Una vez la música marca el final, los rostros de los estudiantes reflejan un semblante diferente. Al principio silencio, luego una doble ola de aplausos.

—El corto me dio mucha tristeza, estamos en un país donde puede más la guerra que la paz —dijo una estudiante. Otra de sus compañeras se anima y levanta la mano.
—A veces uno conoce todo a través de las noticias y no de esta forma. Este corto es un aprendizaje, nos enseña a valorar un poco más lo que tenemos.

El espacio de reflexión continúa. Una de las jóvenes, quien anteriormente había comentado el corto, con timidez, levanta la mano para hacer una pregunta al profe:

—¿Cómo vivieron ustedes la guerra, cómo era todo?
—La guerra te acostumbra. Nosotros recibimos 800 ataques en un año. A los 6 meses de hostigamientos en la mañana, tarde y noche, las personas se acostumbraron —responde.

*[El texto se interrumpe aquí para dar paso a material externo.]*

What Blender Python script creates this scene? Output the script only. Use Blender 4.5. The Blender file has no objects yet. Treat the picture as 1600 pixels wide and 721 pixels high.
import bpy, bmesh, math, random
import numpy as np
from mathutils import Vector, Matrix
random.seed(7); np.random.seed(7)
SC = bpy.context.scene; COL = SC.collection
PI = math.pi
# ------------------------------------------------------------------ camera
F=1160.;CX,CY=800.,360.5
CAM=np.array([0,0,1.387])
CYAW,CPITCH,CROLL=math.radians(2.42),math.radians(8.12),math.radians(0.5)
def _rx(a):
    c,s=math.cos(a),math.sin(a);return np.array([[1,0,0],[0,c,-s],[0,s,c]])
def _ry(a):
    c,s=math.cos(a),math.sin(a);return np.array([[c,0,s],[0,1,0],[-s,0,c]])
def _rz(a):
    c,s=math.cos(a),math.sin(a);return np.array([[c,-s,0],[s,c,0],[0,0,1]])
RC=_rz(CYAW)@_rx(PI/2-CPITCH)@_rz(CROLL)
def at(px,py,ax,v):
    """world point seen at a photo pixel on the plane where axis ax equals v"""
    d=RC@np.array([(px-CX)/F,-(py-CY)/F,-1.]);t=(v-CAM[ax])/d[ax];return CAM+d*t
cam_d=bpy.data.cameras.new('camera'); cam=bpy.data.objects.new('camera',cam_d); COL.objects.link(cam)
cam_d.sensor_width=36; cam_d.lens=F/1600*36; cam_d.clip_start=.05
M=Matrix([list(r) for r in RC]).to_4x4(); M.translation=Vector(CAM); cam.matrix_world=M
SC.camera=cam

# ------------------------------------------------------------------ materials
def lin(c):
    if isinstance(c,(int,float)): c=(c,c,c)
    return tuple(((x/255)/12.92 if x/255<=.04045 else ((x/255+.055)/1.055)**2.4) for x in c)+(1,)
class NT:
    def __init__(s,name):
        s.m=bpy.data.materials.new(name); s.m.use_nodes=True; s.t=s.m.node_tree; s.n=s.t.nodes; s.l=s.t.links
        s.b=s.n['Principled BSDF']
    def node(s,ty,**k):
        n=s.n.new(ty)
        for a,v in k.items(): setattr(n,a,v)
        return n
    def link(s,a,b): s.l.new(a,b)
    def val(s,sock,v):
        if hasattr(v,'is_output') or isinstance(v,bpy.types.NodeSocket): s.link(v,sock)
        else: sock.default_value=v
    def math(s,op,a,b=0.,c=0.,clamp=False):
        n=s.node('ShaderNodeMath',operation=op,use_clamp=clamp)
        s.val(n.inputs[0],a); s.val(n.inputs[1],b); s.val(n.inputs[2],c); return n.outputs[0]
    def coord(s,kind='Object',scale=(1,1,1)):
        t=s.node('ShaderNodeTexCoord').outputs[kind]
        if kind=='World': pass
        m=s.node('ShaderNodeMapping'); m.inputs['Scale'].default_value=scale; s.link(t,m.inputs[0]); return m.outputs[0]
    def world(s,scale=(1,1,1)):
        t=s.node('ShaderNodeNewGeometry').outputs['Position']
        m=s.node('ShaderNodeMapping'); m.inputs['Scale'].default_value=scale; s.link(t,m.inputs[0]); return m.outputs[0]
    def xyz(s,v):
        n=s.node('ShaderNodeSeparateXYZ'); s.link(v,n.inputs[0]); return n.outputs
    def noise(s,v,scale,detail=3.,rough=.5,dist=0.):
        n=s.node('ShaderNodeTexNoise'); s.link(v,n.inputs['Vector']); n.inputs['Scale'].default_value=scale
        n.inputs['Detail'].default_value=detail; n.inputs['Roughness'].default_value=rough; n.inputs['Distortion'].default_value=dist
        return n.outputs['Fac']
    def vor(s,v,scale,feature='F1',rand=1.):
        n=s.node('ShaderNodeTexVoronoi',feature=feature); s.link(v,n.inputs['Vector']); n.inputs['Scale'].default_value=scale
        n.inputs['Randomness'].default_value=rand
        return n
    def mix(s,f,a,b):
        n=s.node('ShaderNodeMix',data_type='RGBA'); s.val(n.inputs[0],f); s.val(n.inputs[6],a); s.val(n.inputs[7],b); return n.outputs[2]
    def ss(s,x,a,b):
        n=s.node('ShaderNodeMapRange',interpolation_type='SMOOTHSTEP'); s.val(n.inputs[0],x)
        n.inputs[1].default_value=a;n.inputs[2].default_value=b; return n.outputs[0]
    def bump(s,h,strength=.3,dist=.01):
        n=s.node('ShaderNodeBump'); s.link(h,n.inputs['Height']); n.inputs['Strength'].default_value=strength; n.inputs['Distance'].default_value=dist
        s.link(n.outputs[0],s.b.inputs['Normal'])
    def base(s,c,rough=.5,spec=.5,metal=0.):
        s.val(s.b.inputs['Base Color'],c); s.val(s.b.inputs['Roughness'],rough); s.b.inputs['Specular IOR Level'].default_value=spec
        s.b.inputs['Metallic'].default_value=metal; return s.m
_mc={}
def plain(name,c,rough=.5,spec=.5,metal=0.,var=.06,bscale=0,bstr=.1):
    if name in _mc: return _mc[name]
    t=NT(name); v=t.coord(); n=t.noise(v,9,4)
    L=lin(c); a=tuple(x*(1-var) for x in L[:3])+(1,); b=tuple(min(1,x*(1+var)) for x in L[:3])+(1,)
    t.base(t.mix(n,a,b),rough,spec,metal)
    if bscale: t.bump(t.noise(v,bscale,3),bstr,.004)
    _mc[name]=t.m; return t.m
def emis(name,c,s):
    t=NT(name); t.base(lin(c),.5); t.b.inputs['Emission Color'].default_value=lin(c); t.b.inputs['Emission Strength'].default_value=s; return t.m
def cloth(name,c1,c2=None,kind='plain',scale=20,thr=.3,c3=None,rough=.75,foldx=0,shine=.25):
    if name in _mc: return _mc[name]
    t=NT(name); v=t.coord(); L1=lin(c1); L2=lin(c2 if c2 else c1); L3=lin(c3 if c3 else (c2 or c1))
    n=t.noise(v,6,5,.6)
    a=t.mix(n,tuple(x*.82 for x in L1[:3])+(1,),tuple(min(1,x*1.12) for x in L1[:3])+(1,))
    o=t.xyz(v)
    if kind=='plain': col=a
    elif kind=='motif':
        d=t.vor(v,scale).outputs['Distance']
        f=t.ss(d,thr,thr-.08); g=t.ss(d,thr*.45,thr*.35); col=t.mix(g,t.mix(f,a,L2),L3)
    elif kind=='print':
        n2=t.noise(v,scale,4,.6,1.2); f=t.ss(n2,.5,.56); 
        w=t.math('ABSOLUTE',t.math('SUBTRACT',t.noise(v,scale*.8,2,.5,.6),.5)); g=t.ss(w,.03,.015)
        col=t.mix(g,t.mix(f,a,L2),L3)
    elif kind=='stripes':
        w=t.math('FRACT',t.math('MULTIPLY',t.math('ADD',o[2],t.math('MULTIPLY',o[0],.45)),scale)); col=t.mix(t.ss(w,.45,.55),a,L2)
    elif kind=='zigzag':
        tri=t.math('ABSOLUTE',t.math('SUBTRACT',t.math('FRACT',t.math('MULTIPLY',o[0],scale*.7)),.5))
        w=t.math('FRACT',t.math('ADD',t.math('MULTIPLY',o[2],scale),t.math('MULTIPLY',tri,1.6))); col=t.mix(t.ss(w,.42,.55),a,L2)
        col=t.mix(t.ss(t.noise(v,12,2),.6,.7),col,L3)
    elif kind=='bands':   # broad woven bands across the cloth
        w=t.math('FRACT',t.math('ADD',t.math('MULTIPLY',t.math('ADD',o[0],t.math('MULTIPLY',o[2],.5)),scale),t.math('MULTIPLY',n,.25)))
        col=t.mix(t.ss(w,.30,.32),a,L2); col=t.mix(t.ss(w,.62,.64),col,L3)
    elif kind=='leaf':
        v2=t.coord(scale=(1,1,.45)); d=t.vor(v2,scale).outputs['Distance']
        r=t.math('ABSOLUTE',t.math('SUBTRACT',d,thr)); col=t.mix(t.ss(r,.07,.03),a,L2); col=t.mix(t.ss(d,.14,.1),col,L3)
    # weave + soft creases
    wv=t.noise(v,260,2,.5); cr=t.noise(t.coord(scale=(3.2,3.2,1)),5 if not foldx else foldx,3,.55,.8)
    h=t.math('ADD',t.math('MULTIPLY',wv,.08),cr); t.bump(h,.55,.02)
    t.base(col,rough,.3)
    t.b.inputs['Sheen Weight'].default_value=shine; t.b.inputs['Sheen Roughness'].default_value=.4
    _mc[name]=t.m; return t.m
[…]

Todos observan al profe, él habla siempre con una sonrisa honesta. Mientras tanto, en una de las esquinas del salón, a voz baja para no interrumpir, uno de los jóvenes creadores relata las costumbres de su comunidad a uno de los asistentes:

—Nosotros tenemos muchos rituales. Uno de esos es el ritual llamado Saaklu (Se pronuncia Saaquelu). Este ritual tiene una duración de 4 días. Resumiendo: al inicio, los mayores del resguardo escogen un árbol, este es posteriormente talado, los que cortan el árbol deben haber comido mazamorra. Luego es sembrado en nuestra comunidad, en medio de danzas y ofrecimientos. Bailamos la danza de la serpiente, del colibrí y del caracol. Tomamos chicha de maíz, de caña y chaguasgua. Hacemos un ofrecimiento de la carne, del ganado, al cóndor que es protector, al sol y a la luna…

El joven pausa el relato para responder a la pregunta que la estudiante, de cabello corto y trenzado, acaba de hacer al profesor: —Ellos siempre madrugaban para enfrentarse. Nosotros nos quedábamos en el cruce de la balacera cuando estábamos en el colegio. No podíamos volver a la casa hasta que todo se calmaba —dice, y sonríe a quienes lo observan.

—El pueblo Nasa, que viene de una línea guerrera, ha luchado para resistir. Y aunque creyéramos que la guerra no nos estaba afectando, la verdad es que sí; es por eso que este corto es una oportunidad para demostrar ese dolor —cuenta nuevamente el profe.

Ya es hora de cerrar la actividad. La sensación de que se necesita más tiempo para dialogar sobre el conflicto y para escuchar los testimonios de quienes lo han vivido de frente es inevitable. Los estudiantes comienzan a organizar sus pupitres. No sin antes llevar a cabo el recado que Javier Osuna les pide: escribir una carta a cualquiera de los personajes del corto. “Se trata de una oportunidad de quitarse las máscaras y hablar desde lo más profundo del corazón”, comenta.

La jornada ha terminado. Todos comienzan a abandonar el salón de a pocos. El profe y sus estudiantes están a punto de abandonar el salón; se despiden de quienes escucharon su testimonio. Están a punto de cruzar la puerta, hasta que la voz de El profe llama la atención de todos.

—¡Ah se me había olvidado decirles! —comenta con afecto—. En mi comunidad siempre hablamos del ‘cambio de mano’. Eso quiere decir que como nosotros vinimos a visitarlos aquí a Bogotá, ahora ustedes tienen que ir al Cauca —termina, mientras todos se ríen producto de la inesperada escena.

‘El cambio de mano’ representa un compromiso. Eso quiere decir que como los jóvenes se han animado a contar cómo la guerra atravesó sus vidas, ahora le toca a Colombia devolver el mensaje, garantizar que sus derechos sean respetados y que lo que les pasó no se vuelva a repetir jamás.